No setor de etanol, os Estados Unidos afirmam que o Brasil, que mantinha com Washington um regime quase isento de tarifas entre 2010 e 2017, agora aplicaria uma cota de 600 milhões de litros com alíquotas que já chegaram a 20 %, e hoje estão em 16 %. Segundo o Escritório do Representante Comercial dos EUA, isso reduziu drasticamente as exportações americanas: de US$ 761 milhões em 2018 para US$ 140 mil em 2023.

Outro foco é o desmatamento ilegal. Segundo o relatório americano, ao menos um terço da madeira amazônica teria origem ilegal, o que conferiria uma vantagem comercial aos produtores brasileiros que utilizam áreas desmatadas em prejuízo dos concorrentes dos EUA, que seguem certificações ambientais.

No aspecto do combate à corrupção, o documento diz que houve enfraquecimento das medidas anticorrupção no Brasil, citando “acordos opacos” de leniência e anulação de condenações da Lava Jato, como no caso da Odebrecht, com decisões judiciais que teriam revertido sentenças por suborno e lavagem de dinheiro.

O Escritório do Representante Comercial dos EUA também aponta privilégios tarifários que o Brasil estabeleceu em acordos bilaterais de comércio com países como Índia e México.

Por fim, na área de propriedade intelectual, os Estados Unidos acusam o Brasil de falhar no combate à pirataria e na proteção de patentes. Cita diretamente a Rua 25 de Março, um centro de comércio popular em São Paulo, como exemplo de grande mercado de produtos falsificados. O Escritório do Representante Comercial dos EUA também critica a demora na concessão de patentes (7 anos em média, e 9,5 anos para patentes farmacêuticas).
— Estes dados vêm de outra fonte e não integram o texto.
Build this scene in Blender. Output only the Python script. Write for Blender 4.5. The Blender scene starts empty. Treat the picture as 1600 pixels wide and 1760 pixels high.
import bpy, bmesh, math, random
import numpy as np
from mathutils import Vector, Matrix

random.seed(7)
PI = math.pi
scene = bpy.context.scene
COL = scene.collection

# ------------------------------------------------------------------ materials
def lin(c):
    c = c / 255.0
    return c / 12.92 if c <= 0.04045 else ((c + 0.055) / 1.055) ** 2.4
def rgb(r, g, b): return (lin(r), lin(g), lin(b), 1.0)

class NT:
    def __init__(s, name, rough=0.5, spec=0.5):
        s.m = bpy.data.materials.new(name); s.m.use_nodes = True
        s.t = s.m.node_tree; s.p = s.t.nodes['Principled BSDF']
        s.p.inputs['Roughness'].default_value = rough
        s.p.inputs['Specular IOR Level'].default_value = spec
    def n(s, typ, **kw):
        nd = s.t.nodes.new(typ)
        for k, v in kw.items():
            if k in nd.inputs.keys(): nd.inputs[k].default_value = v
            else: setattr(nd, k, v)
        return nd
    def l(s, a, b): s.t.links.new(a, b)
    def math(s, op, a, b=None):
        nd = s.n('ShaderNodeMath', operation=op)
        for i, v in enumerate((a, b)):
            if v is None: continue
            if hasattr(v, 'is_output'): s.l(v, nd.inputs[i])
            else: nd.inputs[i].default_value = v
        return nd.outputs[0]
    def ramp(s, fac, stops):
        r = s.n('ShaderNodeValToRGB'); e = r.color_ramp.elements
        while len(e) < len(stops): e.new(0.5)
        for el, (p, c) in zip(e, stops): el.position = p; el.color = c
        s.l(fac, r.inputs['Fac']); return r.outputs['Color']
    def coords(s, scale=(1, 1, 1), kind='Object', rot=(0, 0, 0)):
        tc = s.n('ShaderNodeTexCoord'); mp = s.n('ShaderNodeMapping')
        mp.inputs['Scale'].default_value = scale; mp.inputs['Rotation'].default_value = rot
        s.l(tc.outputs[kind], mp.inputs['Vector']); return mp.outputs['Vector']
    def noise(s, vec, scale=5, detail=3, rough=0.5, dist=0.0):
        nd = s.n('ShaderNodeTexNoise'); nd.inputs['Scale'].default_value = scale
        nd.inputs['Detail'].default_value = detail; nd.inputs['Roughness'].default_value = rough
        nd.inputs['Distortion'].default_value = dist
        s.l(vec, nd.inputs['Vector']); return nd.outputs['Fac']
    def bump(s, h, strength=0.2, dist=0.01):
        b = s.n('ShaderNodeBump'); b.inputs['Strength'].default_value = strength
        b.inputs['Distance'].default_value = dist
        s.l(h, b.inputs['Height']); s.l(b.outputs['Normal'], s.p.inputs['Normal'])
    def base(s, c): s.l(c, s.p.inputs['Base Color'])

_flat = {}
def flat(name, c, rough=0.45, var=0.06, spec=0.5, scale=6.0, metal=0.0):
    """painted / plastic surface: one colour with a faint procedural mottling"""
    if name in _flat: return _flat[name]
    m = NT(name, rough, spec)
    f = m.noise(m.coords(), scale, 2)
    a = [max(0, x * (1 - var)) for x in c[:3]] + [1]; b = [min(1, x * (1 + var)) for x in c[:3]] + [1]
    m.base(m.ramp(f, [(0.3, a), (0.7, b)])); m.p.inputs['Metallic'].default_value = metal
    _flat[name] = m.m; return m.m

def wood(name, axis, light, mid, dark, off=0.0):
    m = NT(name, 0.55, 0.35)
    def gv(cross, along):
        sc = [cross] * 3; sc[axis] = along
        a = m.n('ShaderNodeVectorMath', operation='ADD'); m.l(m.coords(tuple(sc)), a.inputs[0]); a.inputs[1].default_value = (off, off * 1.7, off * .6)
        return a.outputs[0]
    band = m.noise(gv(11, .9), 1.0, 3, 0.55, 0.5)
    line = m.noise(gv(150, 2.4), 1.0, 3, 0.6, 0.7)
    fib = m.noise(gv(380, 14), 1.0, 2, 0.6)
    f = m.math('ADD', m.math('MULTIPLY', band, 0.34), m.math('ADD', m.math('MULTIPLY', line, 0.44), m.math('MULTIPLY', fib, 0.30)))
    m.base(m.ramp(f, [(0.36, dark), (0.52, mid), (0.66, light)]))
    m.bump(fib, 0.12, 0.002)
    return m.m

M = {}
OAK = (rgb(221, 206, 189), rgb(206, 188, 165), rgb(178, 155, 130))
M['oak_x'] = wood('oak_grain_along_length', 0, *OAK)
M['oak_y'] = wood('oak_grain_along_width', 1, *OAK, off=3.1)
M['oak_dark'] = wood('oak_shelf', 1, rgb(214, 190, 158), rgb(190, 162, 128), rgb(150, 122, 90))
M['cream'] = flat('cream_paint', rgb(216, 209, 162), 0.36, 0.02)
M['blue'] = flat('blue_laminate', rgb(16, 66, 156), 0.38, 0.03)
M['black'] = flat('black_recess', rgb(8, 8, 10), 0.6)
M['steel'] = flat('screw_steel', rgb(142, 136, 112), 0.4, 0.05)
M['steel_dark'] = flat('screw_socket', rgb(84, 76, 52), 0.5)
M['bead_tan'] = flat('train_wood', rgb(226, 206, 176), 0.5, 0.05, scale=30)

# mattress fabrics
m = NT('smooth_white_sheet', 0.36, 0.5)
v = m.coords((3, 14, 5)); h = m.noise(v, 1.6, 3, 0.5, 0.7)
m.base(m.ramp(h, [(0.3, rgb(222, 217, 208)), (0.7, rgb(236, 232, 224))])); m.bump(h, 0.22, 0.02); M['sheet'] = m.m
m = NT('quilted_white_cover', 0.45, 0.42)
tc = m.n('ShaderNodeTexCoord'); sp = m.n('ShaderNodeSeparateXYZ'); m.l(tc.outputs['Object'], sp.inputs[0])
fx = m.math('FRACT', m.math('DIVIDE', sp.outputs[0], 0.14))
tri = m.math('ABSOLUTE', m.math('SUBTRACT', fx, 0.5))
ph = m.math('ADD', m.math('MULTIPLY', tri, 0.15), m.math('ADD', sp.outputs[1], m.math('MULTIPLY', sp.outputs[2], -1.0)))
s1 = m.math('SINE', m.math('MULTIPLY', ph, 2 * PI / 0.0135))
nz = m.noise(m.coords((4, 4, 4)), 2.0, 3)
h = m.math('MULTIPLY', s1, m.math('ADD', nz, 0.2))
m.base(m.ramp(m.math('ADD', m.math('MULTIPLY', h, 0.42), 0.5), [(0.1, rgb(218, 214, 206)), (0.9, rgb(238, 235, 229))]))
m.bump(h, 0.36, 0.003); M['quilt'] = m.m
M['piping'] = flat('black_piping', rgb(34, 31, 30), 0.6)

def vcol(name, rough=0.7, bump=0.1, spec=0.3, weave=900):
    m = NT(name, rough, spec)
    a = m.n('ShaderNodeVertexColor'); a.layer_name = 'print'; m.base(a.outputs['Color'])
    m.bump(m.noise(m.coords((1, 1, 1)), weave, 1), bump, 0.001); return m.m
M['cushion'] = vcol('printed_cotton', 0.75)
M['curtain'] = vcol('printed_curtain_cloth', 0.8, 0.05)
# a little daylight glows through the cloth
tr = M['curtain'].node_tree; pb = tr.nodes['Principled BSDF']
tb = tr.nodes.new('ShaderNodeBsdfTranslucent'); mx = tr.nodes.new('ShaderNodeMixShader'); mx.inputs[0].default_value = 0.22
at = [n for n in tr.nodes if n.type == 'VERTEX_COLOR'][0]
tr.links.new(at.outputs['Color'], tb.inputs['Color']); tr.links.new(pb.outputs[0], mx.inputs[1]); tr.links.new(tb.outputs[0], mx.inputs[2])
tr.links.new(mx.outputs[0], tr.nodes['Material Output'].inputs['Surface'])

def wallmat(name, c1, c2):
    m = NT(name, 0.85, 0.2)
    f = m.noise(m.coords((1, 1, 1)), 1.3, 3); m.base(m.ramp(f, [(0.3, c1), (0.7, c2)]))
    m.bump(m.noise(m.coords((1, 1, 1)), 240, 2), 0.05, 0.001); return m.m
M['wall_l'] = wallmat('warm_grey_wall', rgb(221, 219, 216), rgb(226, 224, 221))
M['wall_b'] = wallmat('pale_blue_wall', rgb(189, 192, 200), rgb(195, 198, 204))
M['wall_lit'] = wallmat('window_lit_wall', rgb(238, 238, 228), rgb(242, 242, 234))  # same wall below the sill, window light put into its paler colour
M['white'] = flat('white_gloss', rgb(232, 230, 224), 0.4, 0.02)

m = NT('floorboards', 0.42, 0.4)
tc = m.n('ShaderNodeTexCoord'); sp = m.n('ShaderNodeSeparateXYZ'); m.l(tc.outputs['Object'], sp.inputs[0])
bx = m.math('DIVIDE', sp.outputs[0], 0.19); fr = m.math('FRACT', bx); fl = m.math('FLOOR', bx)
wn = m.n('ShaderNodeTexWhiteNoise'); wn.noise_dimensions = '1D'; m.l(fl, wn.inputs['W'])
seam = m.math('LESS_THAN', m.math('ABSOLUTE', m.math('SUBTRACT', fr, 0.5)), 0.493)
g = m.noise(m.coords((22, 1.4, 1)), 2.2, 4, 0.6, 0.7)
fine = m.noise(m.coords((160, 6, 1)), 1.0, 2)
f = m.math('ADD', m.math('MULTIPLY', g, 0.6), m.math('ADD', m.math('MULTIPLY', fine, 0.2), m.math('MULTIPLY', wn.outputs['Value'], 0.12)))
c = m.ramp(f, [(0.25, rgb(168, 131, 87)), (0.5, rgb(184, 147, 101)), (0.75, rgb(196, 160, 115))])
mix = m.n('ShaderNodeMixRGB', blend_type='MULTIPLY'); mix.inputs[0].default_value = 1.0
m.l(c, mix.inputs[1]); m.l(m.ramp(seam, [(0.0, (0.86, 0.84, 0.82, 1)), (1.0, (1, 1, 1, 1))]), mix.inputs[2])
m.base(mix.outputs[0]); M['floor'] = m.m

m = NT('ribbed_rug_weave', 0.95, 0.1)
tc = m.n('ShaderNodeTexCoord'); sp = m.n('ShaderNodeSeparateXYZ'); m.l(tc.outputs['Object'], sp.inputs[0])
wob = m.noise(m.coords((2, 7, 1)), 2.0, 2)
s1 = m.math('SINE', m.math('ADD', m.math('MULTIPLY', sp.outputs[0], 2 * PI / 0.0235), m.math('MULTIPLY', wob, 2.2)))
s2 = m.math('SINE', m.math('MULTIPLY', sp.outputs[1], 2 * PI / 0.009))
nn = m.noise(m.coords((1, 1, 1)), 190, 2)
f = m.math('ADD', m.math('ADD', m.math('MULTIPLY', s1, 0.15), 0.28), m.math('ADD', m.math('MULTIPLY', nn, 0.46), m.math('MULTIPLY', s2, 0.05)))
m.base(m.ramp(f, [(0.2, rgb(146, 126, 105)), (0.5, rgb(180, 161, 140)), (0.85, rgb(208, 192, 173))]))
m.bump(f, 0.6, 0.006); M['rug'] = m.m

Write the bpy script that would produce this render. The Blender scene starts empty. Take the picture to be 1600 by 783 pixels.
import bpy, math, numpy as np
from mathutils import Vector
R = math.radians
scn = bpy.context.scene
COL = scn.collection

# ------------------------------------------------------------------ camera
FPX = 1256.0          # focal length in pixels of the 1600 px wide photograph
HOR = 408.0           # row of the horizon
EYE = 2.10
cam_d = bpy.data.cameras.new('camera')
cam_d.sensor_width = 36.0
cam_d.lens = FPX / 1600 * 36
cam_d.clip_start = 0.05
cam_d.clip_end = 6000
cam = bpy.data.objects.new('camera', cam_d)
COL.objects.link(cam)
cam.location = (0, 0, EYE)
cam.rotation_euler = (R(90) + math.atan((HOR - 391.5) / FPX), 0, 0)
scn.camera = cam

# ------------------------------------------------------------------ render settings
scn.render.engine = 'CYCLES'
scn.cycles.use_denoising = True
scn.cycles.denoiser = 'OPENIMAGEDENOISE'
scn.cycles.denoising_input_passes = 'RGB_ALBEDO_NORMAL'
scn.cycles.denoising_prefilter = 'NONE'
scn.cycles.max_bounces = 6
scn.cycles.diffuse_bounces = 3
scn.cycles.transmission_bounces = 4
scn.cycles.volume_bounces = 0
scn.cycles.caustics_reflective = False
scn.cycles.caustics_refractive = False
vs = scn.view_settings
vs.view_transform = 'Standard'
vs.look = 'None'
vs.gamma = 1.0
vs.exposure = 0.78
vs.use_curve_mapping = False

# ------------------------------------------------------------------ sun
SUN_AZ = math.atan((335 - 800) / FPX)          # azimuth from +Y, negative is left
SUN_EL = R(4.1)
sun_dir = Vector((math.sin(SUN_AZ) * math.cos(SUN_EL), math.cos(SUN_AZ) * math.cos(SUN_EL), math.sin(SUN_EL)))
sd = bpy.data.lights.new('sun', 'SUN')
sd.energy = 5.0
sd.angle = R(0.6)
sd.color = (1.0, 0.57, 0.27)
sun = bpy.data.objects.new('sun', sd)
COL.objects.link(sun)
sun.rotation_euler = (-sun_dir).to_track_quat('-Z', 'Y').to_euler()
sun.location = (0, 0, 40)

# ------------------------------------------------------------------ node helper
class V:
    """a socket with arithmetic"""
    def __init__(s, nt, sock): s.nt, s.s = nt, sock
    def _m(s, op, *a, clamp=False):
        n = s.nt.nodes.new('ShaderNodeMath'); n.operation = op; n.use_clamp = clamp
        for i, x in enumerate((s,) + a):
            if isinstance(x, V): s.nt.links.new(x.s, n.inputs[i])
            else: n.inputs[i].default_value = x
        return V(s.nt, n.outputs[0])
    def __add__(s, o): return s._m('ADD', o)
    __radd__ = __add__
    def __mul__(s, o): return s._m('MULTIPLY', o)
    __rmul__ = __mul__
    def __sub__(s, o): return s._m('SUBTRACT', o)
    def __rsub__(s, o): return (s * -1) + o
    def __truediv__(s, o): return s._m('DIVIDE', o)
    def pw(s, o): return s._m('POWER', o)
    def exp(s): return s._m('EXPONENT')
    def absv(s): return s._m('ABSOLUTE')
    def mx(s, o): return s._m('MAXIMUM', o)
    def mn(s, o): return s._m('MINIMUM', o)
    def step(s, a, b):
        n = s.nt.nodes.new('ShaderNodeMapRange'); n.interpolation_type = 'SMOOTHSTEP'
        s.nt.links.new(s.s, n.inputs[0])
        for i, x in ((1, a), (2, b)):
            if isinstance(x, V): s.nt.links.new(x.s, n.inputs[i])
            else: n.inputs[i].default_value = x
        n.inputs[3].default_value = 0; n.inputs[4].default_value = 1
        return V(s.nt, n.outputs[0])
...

Esses atrasos e a circulação de produtos ilícitos prejudicariam os criadores e empresas americanas inovadoras.

A investigação americana sobre as práticas comerciais brasileiras está inserida em um cenário de embate entre os presidentes Lula e Trump que pode levar o Brasil a ser taxado em 50% nas exportações para os Estados Unidos.